EXERCISE INSTRUCTIONS>
Retype all material exactly. Pictures stay out of the copy.

SOURCE DATA>
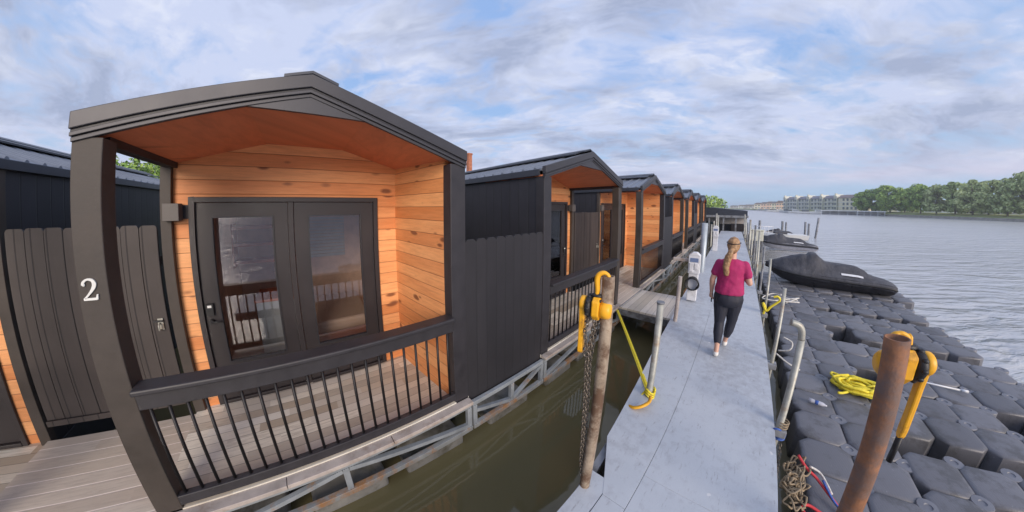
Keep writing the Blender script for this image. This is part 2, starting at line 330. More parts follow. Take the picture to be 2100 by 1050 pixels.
# ------------------------------------------------------------------ mesh helpers
V = Vector
class MB:
    def __init__(s): s.v = []; s.f = []; s.m = []; s.s = []
    def add(s, vs, fs, mat=0, smooth=False):
        o = len(s.v); s.v += [tuple(p) for p in vs]
        for f in fs: s.f.append([o+i for i in f]); s.m.append(mat); s.s.append(smooth)
        return s
    def box(s, x0, x1, y0, y1, z0, z1, mat=0):
        vs = [(x, y, z) for x in (x0, x1) for y in (y0, y1) for z in (z0, z1)]
        return s.add(vs, [(0, 1, 3, 2), (4, 6, 7, 5), (0, 4, 5, 1), (2, 3, 7, 6), (0, 2, 6, 4), (1, 5, 7, 3)], mat)
    def beam(s, p, q, w, h, mat=0, up=(0, 0, 1)):
        p, q, up = V(p), V(q), V(up); d = (q-p).normalized(); a = d.cross(up)
        if a.length < 1e-4: a = d.cross(V((1, 0, 0)))
        a.normalize(); b = a.cross(d).normalized()
        vs = [c+a*(sx*w/2)+b*(sy*h/2) for c in (p, q) for sx in (-1, 1) for sy in (-1, 1)]
        return s.add(vs, [(0, 1, 3, 2), (4, 6, 7, 5), (0, 4, 5, 1), (2, 3, 7, 6), (0, 2, 6, 4), (1, 5, 7, 3)], mat)
    def tube(s, pts, r, n=8, closed=False, mat=0, caps=True, squash=1.0):
        pts = [V(p) for p in pts]; k = len(pts)
        rs = r if isinstance(r, (list, tuple)) else [r]*k
        vs = []; nrm = None
        for i, p in enumerate(pts):
            if closed: d = pts[(i+1) % k]-pts[i-1]
            else: d = pts[min(i+1, k-1)]-pts[max(i-1, 0)]
            if d.length < 1e-9: d = V((0, 0, 1))
            d.normalize()
            if nrm is None:
                nrm = d.cross(V((0, 0, 1)))
                if nrm.length < 1e-3: nrm = d.cross(V((1, 0, 0)))
            else: nrm = nrm-d*nrm.dot(d)
            nrm.normalize(); b = d.cross(nrm)
            for j in range(n):
                a = 2*math.pi*j/n; vs.append(p+(nrm*math.cos(a)+b*math.sin(a)*squash)*rs[i])
        fs = []
        for i in range(k if closed else k-1):
            i2 = (i+1) % k
            for j in range(n): fs.append((i*n+j, i*n+(j+1) % n, i2*n+(j+1) % n, i2*n+j))
        s.add(vs, fs, mat, True)
        if caps and not closed:
            s.add(vs[:n], [tuple(range(n))[::-1]], mat); s.add(vs[-n:], [tuple(range(n))], mat)
        return s
    def lathe(s, prof, c=(0, 0, 0), axis='z', n=20, mat=0, smooth=True):
        c = V(c); vs = []
        for r, h in prof:
            for j in range(n):
                a = 2*math.pi*j/n; u, w_ = r*math.cos(a), r*math.sin(a)
                vs.append(c+(V((u, w_, h)) if axis == 'z' else V((h, u, w_)) if axis == 'x' else V((w_, h, u))))
        fs = [(i*n+j, i*n+(j+1) % n, (i+1)*n+(j+1) % n, (i+1)*n+j) for i in range(len(prof)-1) for j in range(n)]
        s.add(vs, fs, mat, smooth)
        for e in (0, len(prof)-1):
            if prof[e][0] > 1e-4: s.add(vs[e*n:e*n+n], [tuple(range(n))], mat)
        return s
    def ell(s, c, r, n=12, m=8, mat=0, rot=None):
        c = V(c); vs = []
        for i in range(m+1):
            th = math.pi*i/m
            for j in range(n):
                a = 2*math.pi*j/n; p = V((math.sin(th)*math.cos(a)*r[0], math.sin(th)*math.sin(a)*r[1], math.cos(th)*r[2]))
                if rot: p = rot @ p
                vs.append(c+p)
        fs = [(i*n+j, (i+1)*n+j, (i+1)*n+(j+1) % n, i*n+(j+1) % n) for i in range(m) for j in range(n)]
        return s.add(vs, fs, mat, True)
    def prism(s, poly, axis, a, b, mat=0):
        f = {'x': lambda u, w_, h: (h, u, w_), 'y': lambda u, w_, h: (u, h, w_), 'z': lambda u, w_, h: (u, w_, h)}[axis]
        n = len(poly); vs = [f(u, w_, a) for u, w_ in poly]+[f(u, w_, b) for u, w_ in poly]
        return s.add(vs, [tuple(range(n))[::-1], tuple(range(n, 2*n))]+[(i, (i+1) % n, n+(i+1) % n, n+i) for i in range(n)], mat)
    def loft(s, secs, mat=0, caps=True, smooth=True, closed=True):
        n = len(secs[0]); vs = [p for q in secs for p in q]
        fs = [(i*n+j, i*n+(j+1) % n, (i+1)*n+(j+1) % n, (i+1)*n+j) for i in range(len(secs)-1) for j in range(n if closed else n-1)]
        s.add(vs, fs, mat, smooth)
        if caps: s.add(secs[0], [tuple(range(n))[::-1]], mat, smooth); s.add(secs[-1], [tuple(range(n))], mat, smooth)
        return s
    def tf(s, fn): s.v = [tuple(fn(V(p))) for p in s.v]; return s
    def build(s, name, mats, parent=None, bevel=0, weld=True, autos=None, recalc=True):
        me = bpy.data.meshes.new(name); me.from_pydata(s.v, [], s.f)
        if isinstance(mats, str): mats = [mats]
        for m in mats: me.materials.append(MATS[m])
        for p, m, sm in zip(me.polygons, s.m, s.s): p.material_index = m; p.use_smooth = sm
        bm = bmesh.new(); bm.from_mesh(me)
        if weld: bmesh.ops.remove_doubles(bm, verts=bm.verts, dist=1e-5)
        if recalc: bmesh.ops.recalc_face_normals(bm, faces=bm.faces)
        if autos:
            for e in bm.edges:
                if len(e.link_faces) == 2 and e.calc_face_angle(0) > R(autos): e.smooth = False
        bm.to_mesh(me); bm.free(); me.update()
        o = bpy.data.objects.new(name, me); C.objects.link(o)
        if parent: o.parent = parent
        if bevel:
            md = o.modifiers.new('bevel', 'BEVEL'); md.width = bevel; md.segments = 2; md.limit_method = 'ANGLE'; md.angle_limit = R(40)
        return o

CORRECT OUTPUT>
Keep writing the Blender script for this image. This is part 2, starting at line 330. More parts follow. Take the picture to be 2100 by 1050 pixels.
# ------------------------------------------------------------------ mesh helpers
V = Vector
class MB:
    def __init__(s): s.v = []; s.f = []; s.m = []; s.s = []
    def add(s, vs, fs, mat=0, smooth=False):
        o = len(s.v); s.v += [tuple(p) for p in vs]
        for f in fs: s.f.append([o+i for i in f]); s.m.append(mat); s.s.append(smooth)
        return s
    def box(s, x0, x1, y0, y1, z0, z1, mat=0):
        vs = [(x, y, z) for x in (x0, x1) for y in (y0, y1) for z in (z0, z1)]
        return s.add(vs, [(0, 1, 3, 2), (4, 6, 7, 5), (0, 4, 5, 1), (2, 3, 7, 6), (0, 2, 6, 4), (1, 5, 7, 3)], mat)
    def beam(s, p, q, w, h, mat=0, up=(0, 0, 1)):
        p, q, up = V(p), V(q), V(up); d = (q-p).normalized(); a = d.cross(up)
        if a.length < 1e-4: a = d.cross(V((1, 0, 0)))
        a.normalize(); b = a.cross(d).normalized()
        vs = [c+a*(sx*w/2)+b*(sy*h/2) for c in (p, q) for sx in (-1, 1) for sy in (-1, 1)]
        return s.add(vs, [(0, 1, 3, 2), (4, 6, 7, 5), (0, 4, 5, 1), (2, 3, 7, 6), (0, 2, 6, 4), (1, 5, 7, 3)], mat)
    def tube(s, pts, r, n=8, closed=False, mat=0, caps=True, squash=1.0):
        pts = [V(p) for p in pts]; k = len(pts)
        rs = r if isinstance(r, (list, tuple)) else [r]*k
        vs = []; nrm = None
        for i, p in enumerate(pts):
            if closed: d = pts[(i+1) % k]-pts[i-1]
            else: d = pts[min(i+1, k-1)]-pts[max(i-1, 0)]
            if d.length < 1e-9: d = V((0, 0, 1))
            d.normalize()
            if nrm is None:
                nrm = d.cross(V((0, 0, 1)))
                if nrm.length < 1e-3: nrm = d.cross(V((1, 0, 0)))
            else: nrm = nrm-d*nrm.dot(d)
            nrm.normalize(); b = d.cross(nrm)
            for j in range(n):
                a = 2*math.pi*j/n; vs.append(p+(nrm*math.cos(a)+b*math.sin(a)*squash)*rs[i])
        fs = []
        for i in range(k if closed else k-1):
            i2 = (i+1) % k
            for j in range(n): fs.append((i*n+j, i*n+(j+1) % n, i2*n+(j+1) % n, i2*n+j))
        s.add(vs, fs, mat, True)
        if caps and not closed:
            s.add(vs[:n], [tuple(range(n))[::-1]], mat); s.add(vs[-n:], [tuple(range(n))], mat)
        return s
    def lathe(s, prof, c=(0, 0, 0), axis='z', n=20, mat=0, smooth=True):
        c = V(c); vs = []
        for r, h in prof:
            for j in range(n):
                a = 2*math.pi*j/n; u, w_ = r*math.cos(a), r*math.sin(a)
                vs.append(c+(V((u, w_, h)) if axis == 'z' else V((h, u, w_)) if axis == 'x' else V((w_, h, u))))
        fs = [(i*n+j, i*n+(j+1) % n, (i+1)*n+(j+1) % n, (i+1)*n+j) for i in range(len(prof)-1) for j in range(n)]
        s.add(vs, fs, mat, smooth)
        for e in (0, len(prof)-1):
            if prof[e][0] > 1e-4: s.add(vs[e*n:e*n+n], [tuple(range(n))], mat)
        return s
    def ell(s, c, r, n=12, m=8, mat=0, rot=None):
        c = V(c); vs = []
        for i in range(m+1):
            th = math.pi*i/m
            for j in range(n):
                a = 2*math.pi*j/n; p = V((math.sin(th)*math.cos(a)*r[0], math.sin(th)*math.sin(a)*r[1], math.cos(th)*r[2]))
                if rot: p = rot @ p
                vs.append(c+p)
        fs = [(i*n+j, (i+1)*n+j, (i+1)*n+(j+1) % n, i*n+(j+1) % n) for i in range(m) for j in range(n)]
        return s.add(vs, fs, mat, True)
    def prism(s, poly, axis, a, b, mat=0):
        f = {'x': lambda u, w_, h: (h, u, w_), 'y': lambda u, w_, h: (u, h, w_), 'z': lambda u, w_, h: (u, w_, h)}[axis]
        n = len(poly); vs = [f(u, w_, a) for u, w_ in poly]+[f(u, w_, b) for u, w_ in poly]
        return s.add(vs, [tuple(range(n))[::-1], tuple(range(n, 2*n))]+[(i, (i+1) % n, n+(i+1) % n, n+i) for i in range(n)], mat)
    def loft(s, secs, mat=0, caps=True, smooth=True, closed=True):
        n = len(secs[0]); vs = [p for q in secs for p in q]
        fs = [(i*n+j, i*n+(j+1) % n, (i+1)*n+(j+1) % n, (i+1)*n+j) for i in range(len(secs)-1) for j in range(n if closed else n-1)]
        s.add(vs, fs, mat, smooth)
        if caps: s.add(secs[0], [tuple(range(n))[::-1]], mat, smooth); s.add(secs[-1], [tuple(range(n))], mat, smooth)
        return s
    def tf(s, fn): s.v = [tuple(fn(V(p))) for p in s.v]; return s
    def build(s, name, mats, parent=None, bevel=0, weld=True, autos=None, recalc=True):
        me = bpy.data.meshes.new(name); me.from_pydata(s.v, [], s.f)
        if isinstance(mats, str): mats = [mats]
        for m in mats: me.materials.append(MATS[m])
        for p, m, sm in zip(me.polygons, s.m, s.s): p.material_index = m; p.use_smooth = sm
        bm = bmesh.new(); bm.from_mesh(me)
        if weld: bmesh.ops.remove_doubles(bm, verts=bm.verts, dist=1e-5)
        if recalc: bmesh.ops.recalc_face_normals(bm, faces=bm.faces)
        if autos:
            for e in bm.edges:
                if len(e.link_faces) == 2 and e.calc_face_angle(0) > R(autos): e.smooth = False
        bm.to_mesh(me); bm.free(); me.update()
        o = bpy.data.objects.new(name, me); C.objects.link(o)
        if parent: o.parent = parent
        if bevel:
            md = o.modifiers.new('bevel', 'BEVEL'); md.width = bevel; md.segments = 2; md.limit_method = 'ANGLE'; md.angle_limit = R(40)
        return o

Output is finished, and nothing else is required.